[START RECORDS FOR THIS TASK]

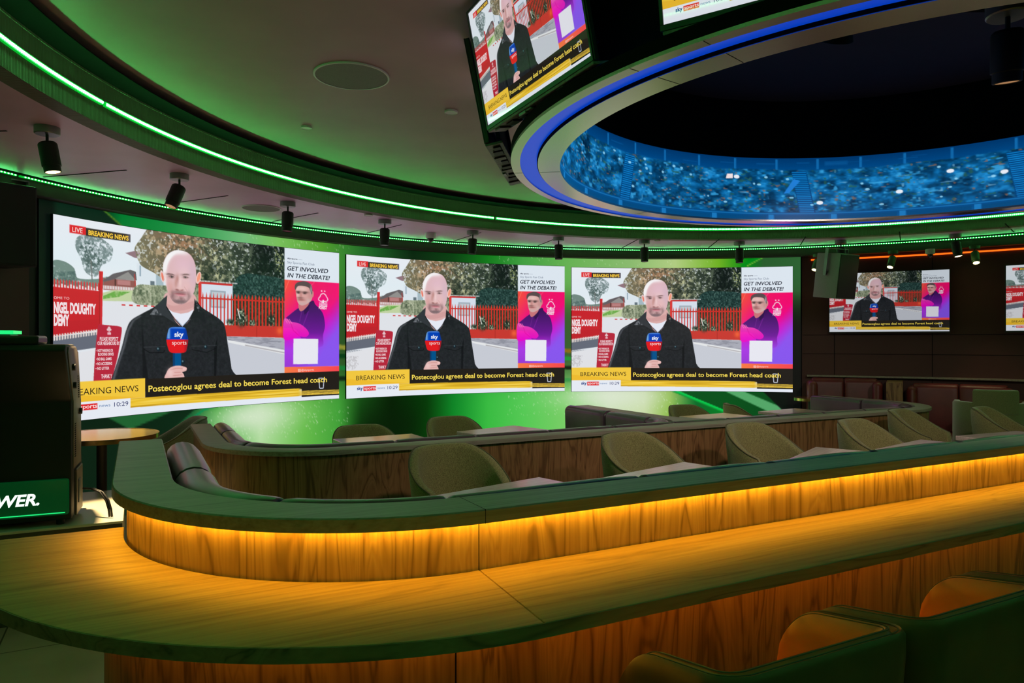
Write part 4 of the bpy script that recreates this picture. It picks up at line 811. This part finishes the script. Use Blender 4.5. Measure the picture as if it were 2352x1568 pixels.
# ---------------------------------------------------------------- round brass rimmed tables
def round_table(label, xy, z, r):
    t = thing('round_table', label, 'table', (*xy, 0), 0, 'round brass rimmed tables')
    MB().lathe([(0, z-.03), (r, z-.03), (r, z-.002), (0, z-.002)], 64).build('tabletop', 'gloss', t, 40)
    MB().lathe([(r-.001, z-.032), (r+.004, z-.032), (r+.004, z), (r-.006, z), (r-.006, z-.0015), (r-.001, z-.0015)], 64).build('brass_rim', 'brass', t, 40)
    MB().cyl((0, 0, .02), (0, 0, z-.03), .033, 18).build('column', 'black', t, 40); MB().lathe([(0, 0), (r*.5, 0), (r*.47, .014), (.04, .022), (0, .022)], 36).build('base_plate', 'black', t, 40); return t
round_table('round brass rimmed table on the left, reflecting the yellow news banner', (-2.855, 5.0), .855, .357)
round_table('round brass rimmed table by the oxblood bench below the wall television', (3.62, 8.68), .82, .20)
round_table('round brass rimmed table at the right edge behind the green lounge chair', (5.55, 7.45), .87, .28)
# ---------------------------------------------------------------- bar stools with orange leather
def bar_stool(label):
    t = thing('bar_stool', label, 'bar stool', (0, 0, 0), 0, 'orange leather bar stools at the counter')
    hw, dp, rc, th = .230, .275, .065, .046                      # back along x at y = 0 (toward the room), arms run to +y
    pth = [(-hw, dp*(1-i/24.)+rc*i/24.) for i in range(24)]+arc((-hw+rc, rc), rc, 180, 270, 12)+[(-hw+rc+(2*hw-2*rc)*i/8, 0) for i in range(1, 8)]+arc((hw-rc, rc), rc, 270, 360, 12)+[(hw, rc+(dp-rc)*i/24) for i in range(1, 25)]
    zb = .62
    def shellm(o0, o1, inset=0.):
        mb = MB(); pr = [(o0, 0.), (o1, 0.), (o1, .88), (o1-(o1-o0)*.15, .975), ((o0+o1)/2, 1.), (o0+(o1-o0)*.15, .975), (o0, .88)]; mb.sweep(pth, pr); k = len(pr)
        for i, (x, y, z) in enumerate(mb.v):
            f = min(1., max(0., (y-.02)/(dp-.02))); h = .995-.045*f; e = max(0, (y-(dp-.095))/.095); h -= .12*(1-math.sqrt(max(0., 1-min(1, e)**2)))
            mb.v[i] = (x*(1-.05*(1-z)), y-.03*(z-1)*(1-f)*0+(-.03*(z-.5)*(1-f)), zb+(h-zb)*z)
        return mb
    inner = shellm(.020, .050).build('inner_back', 'tan', t, 50); outer = shellm(0, .0215).build('outer_back', 'tan_shade', t, 50)  # outer back: the orange leather with shade put into its colour
    seam = MB()
    for o in (.010, .016, .030, .038):
        mb = MB().sweep(pth, [(o, 0), (o+.001, 0)]); ps = []
        for i in range(0, len(mb.v), 2):
            x, y, z = mb.v[i]; f = min(1., max(0., (y-.02)/(dp-.02))); h = .995-.045*f; e = max(0, (y-(dp-.095))/.095); h -= .12*(1-math.sqrt(max(0., 1-min(1, e)**2)))
            ps.append((x, y-.015*(1-f), zb+(h-zb)*(1.0-(abs(o-.025)/.025)**2*.028)+.0005))
        seam.tube(ps, .0011, 5)
    seam.build('stitching', 'welt', outer)
    MB().box((-.205, .05, .60), (.205, .45, .72), .035, 3).build('seat', 'tan', t, 60)
    for sx in (-1, 1):
        for y in (.08, .38): MB().cyl((sx*.15, y, .605), (sx*.19, .04 if y < .2 else .42, 0), .014, 10, .011).build('leg', 'black', t)
    MB().tube([(-.172, .062, .25), (.172, .062, .25), (.172, .40, .25), (-.172, .40, .25), (-.172, .062, .25)], .008, 8).build('footrest', 'black', t); return t
b0 = bar_stool('nearest orange leather bar stool at the counter, leftmost of the three'); b0.location = uvw(.997, .797); b0.rotation_euler = (0, 0, A)
copy_thing(b0, uvw(1.470, .797), A, 'middle orange leather bar stool, its dark back filling the lower right corner')
copy_thing(b0, uvw(1.943, .797), A, 'farthest orange leather bar stool, only its arm seen past the middle one')
# ---------------------------------------------------------------- benches along the right wall
def wall_bench(label, a0, a1, m, z1, group=None, sd=.40):
    am = R((a0+a1)/2); r0 = RW-.12; t = thing('wall_bench', label, 'bench', (CW[0]+5.4*math.cos(am), CW[1]+5.4*math.sin(am), 0), 0, group); inv = Matrix.Translation(-t.location)
    p = arc(CW, r0, a0, a1, 24); L = sub(p, 0, 1)[1]; k = max(2, round(L/.55))
    cushions(t, inv, p[::-1] if a1 < a0 else p, [L*i/k for i in range(k+1)], .0, .16, .45, z1, m)
    MB().sweep(p, [(.0, .12), (sd, .12), (sd, .40), (sd-.02, .45), (.0, .45)]).xf(inv).build('seat', m, t, 40)
    for a in (a0, a1):
        q = (CW[0]+(r0-.31)*math.cos(R(a)), CW[1]+(r0-.31)*math.sin(R(a))); MB().box((-.12, -.055, .1), (.30, .055, z1-.03), .05, 3).xf(Matrix.Translation((q[0], q[1], 0)) @ rot_z(R(a))).xf(inv).build('arm_end', m, t, 60)
    return t
wall_bench('oxblood leather bench against the right wall beside the rightmost big screen', 63.4, 71.0, 'red', 1.05, 'leather benches along the right wall')
wall_bench('very dark leather bench along the right wall, right of the wood pier', 50, 59.6, 'red', 1.01, 'leather benches along the right wall')
pr_ = MB().box((-.30, -.085, 0), (.30, .085, 1.03), .003); o = pr_.build('bench_pier', 'walnut'); am = R(61.5); o.location = (CW[0]+5.40*math.cos(am), CW[1]+5.40*math.sin(am), 0); o.rotation_euler = (0, 0, am); tag(o, 'brown wood pier standing between the two leather wall benches', 'pier')
o = MB().sweep(arc(CW, RW-.003, 38, 71.4, 40), [(0, 1.055), (.11, 1.055), (.11, 1.075), (0, 1.075)]).build('wall_shelf', 'cap', None, 40); tag(o, 'narrow dark wood ledge running along the right wall above the benches', 'shelf')
# green lounge chair on the right
t = thing('lounge_chair', 'green velvet lounge chair with two tier back at the right edge', 'chair', (4.82, 7.22, 0), R(153))
def curved_pad(r, a0, a1, z0, z1, th): return MB().sweep(arc((0, 0), r, a0, a1, 18), [(0, z0), (th*.15, z0-.008), (th, z0), (th, z1-.02), (th*.8, z1), (th*.2, z1), (0, z1-.02)])
curved_pad(.34, 56, 124, .80, 1.03, .085).build('upper_back', 'velvet', t, 50); curved_pad(.335, -15, 195, .36, .90, .07).build('wrap_back', 'velvet', t, 50)
MB().lathe([(0, .34), (.30, .34), (.32, .37), (.31, .44), (.2, .46), (0, .46)], 36).build('seat', 'velvet', t, 50)
for sx in (-1, 1):
    for sy in (-1, 1): MB().cyl((sx*.18, sy*.18, .35), (sx*.21, sy*.21, 0), .016, 10).build('leg', 'black', t)
# ---------------------------------------------------------------- gaming machines on their white plinth
pl = uvthing('machine_plinth', 'low cream plinth under the dark gaming machine on the left', 'plinth', -1.45, 4.573)
MB().box((.1, 0, 0), (1.38, .96, .485)).build('body', 'tile', pl); MB().box((.095, -.006, .485), (1.385, .965, .5), .003).build('top_slab', paint('pale_slab', (.66,.60,.46), .3), pl)
def gaming_machine(label, loc, rz, full=True):
    t = thing('gaming_machine', label, 'gaming machine', loc, rz, 'gaming machines on the left')
    W_ = .66                                                        # local: x to the right (0 = right side), y away from the camera
    prof = [(0, .03), (0, .255), (.0, .68), (-.10, .80), (-.22, .955), (-.20, .985), (.10, .985), (.20, .95), (.33, .66), (.34, .40), (.40, .30), (.42, .03)]
    def slab(pr, x0, x1, bev=0.):
        bm = bmesh.new(); f = bm.faces.new([bm.verts.new((x0, y, z)) for y, z in pr]); r = bmesh.ops.extrude_face_region(bm, geom=[f])
        for v in [g for g in r['geom'] if isinstance(g, bmesh.types.BMVert)]: v.co.x = x1
        bmesh.ops.recalc_face_normals(bm, faces=bm.faces[:])
        if bev: bmesh.ops.bevel(bm, geom=[e for e in bm.edges if e.calc_face_angle(0) > .3], offset=bev, segments=2, profile=.5, affect='EDGES')
        return MB().bm(bm)
    body = slab(prof, -W_, 0, .012).build('cabinet', 'black', t, 40)
    side = slab([(y*.86+.025, z*.965+.02) for y, z in prof[2:10]]+[(.30, .30), (.03, .30)], -.001, .006, .002).build('side_panel', 'mech2', t, 40)
    for y, z in ((-.02, .86), (.02, .76), (.24, .60)):
        MB().cyl((.006, y, z), (.020, y, z), .018, 16).build('lock', 'black', side, 40)
    g = MB()
    for q in range(11): g.box((.0055, .17+.003*q, .80-.012*q), (.0075, .20+.003*q, .806-.012*q))
    for q in range(16): g.box((.0055, .06, .54-.012*q), (.0075, .10, .546-.012*q))
    g.build('vent_slots', 'pitch', side)
    MB().box((-W_+.05, -.20, .985), (-.12, .05, 1.03), .012).build('top_box', 'satin', t)
    MB().box((-W_+.02, -.012, .06), (-.012, .004, .255), .012, 2).build('lit_belly_panel', 'belly', t, 40)
    MB().box((-W_+.03, -.0155, .070), (-.03, -.0125, .075)).build('green_light_line', 'greenline', t)
    if full:
        p, f = glyphs('POWER.', .03, .22); sc = .058/CAP; x1 = p[:, 0].max(); mb = MB(); mb.add([(-.148+(x-x1)*sc, -.0135, .125+y*sc) for x, y in p], f); mb.build('lettering', 'logo', t)
    MB().box((.0, .10, .03), (.012, .33, .285), .004).build('socket_plate', 'mech2', t); MB().box((.012, .15, .09), (.017, .21, .22), .002).build('power_socket', 'grey', t)
    for y in (.05, .36): 
        for x in (-.06, -W_+.06): MB().cyl((x, y, 0), (x, y, .032), .02, 12).build('foot', 'black', t)
    return t
M['mech2'] = paint('bronze_metal', (.20, .165, .14), .45, .1, 20)
M['mech2'].node_tree.nodes['Principled BSDF'].inputs['Metallic'].default_value = .3
gaming_machine('dark gaming machine with a glowing green panel reading POWER, on the left', (-2.405, 3.925, .5), R(24))
o = gaming_machine('black gaming machine behind the nearer one, green lit top edge at far left', (-3.13, 4.70, 0), R(24), False); o.scale = (.72, 1, 1.5)
MB().box((-.60, -.205, 1.032), (-.10, .04, 1.046)).build('green_light_bar', 'greenline', o)
cb = MB()
for dx in (0, .014): cb.tube([(-2.47+dx, 4.14, .655), (-2.40+dx, 4.10, .66), (-2.34+dx, 4.08, .645), (-2.30+dx, 4.07, .60), (-2.285+dx, 4.07, .55), (-2.28+dx, 4.07, .507)], .006, 8)
o = cb.build('power_cable', 'black', None, 40); tag(o, 'dark power cables curling from the gaming machine onto the plinth', 'cable')
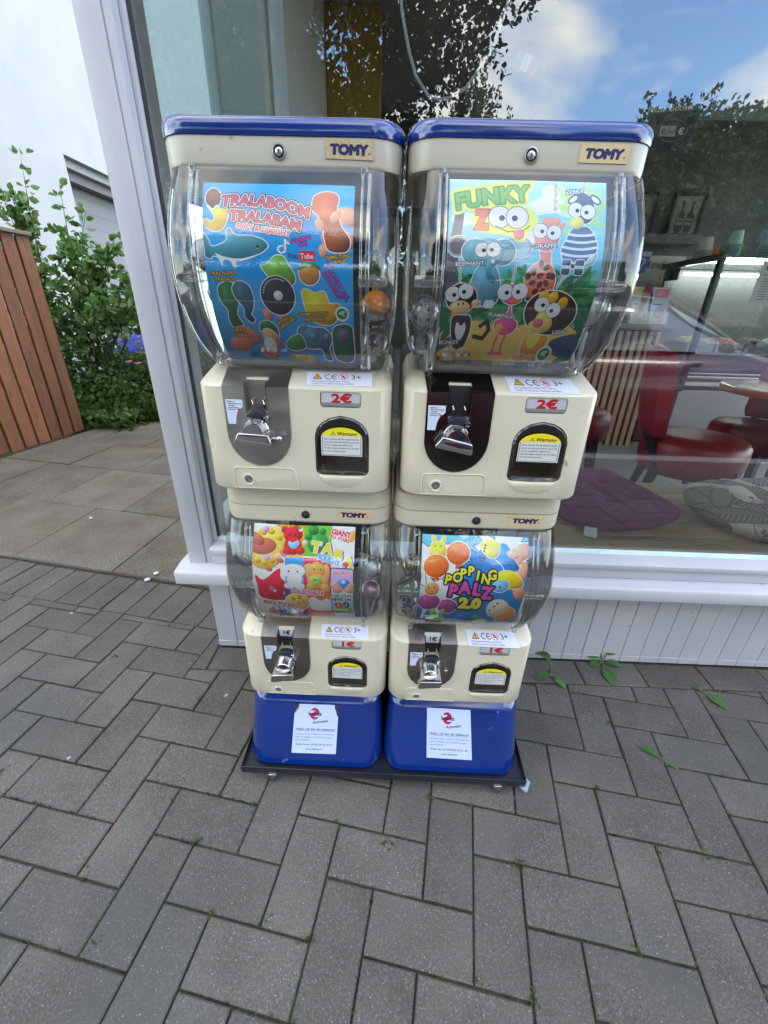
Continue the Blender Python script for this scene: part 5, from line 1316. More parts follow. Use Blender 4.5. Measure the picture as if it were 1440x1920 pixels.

[END RECORDS FOR THIS TASK]

## DIRECTIVE
Look above for every line with the word "were" and copy it.

## SOLUTION BELOW
Write part 4 of the bpy script that recreates this picture. It picks up at line 811. This part finishes the script. Use Blender 4.5. Measure the picture as if it were 2352x1568 pixels.
Continue the Blender Python script for this scene: part 5, from line 1316. More parts follow. Use Blender 4.5. Measure the picture as if it were 1440x1920 pixels.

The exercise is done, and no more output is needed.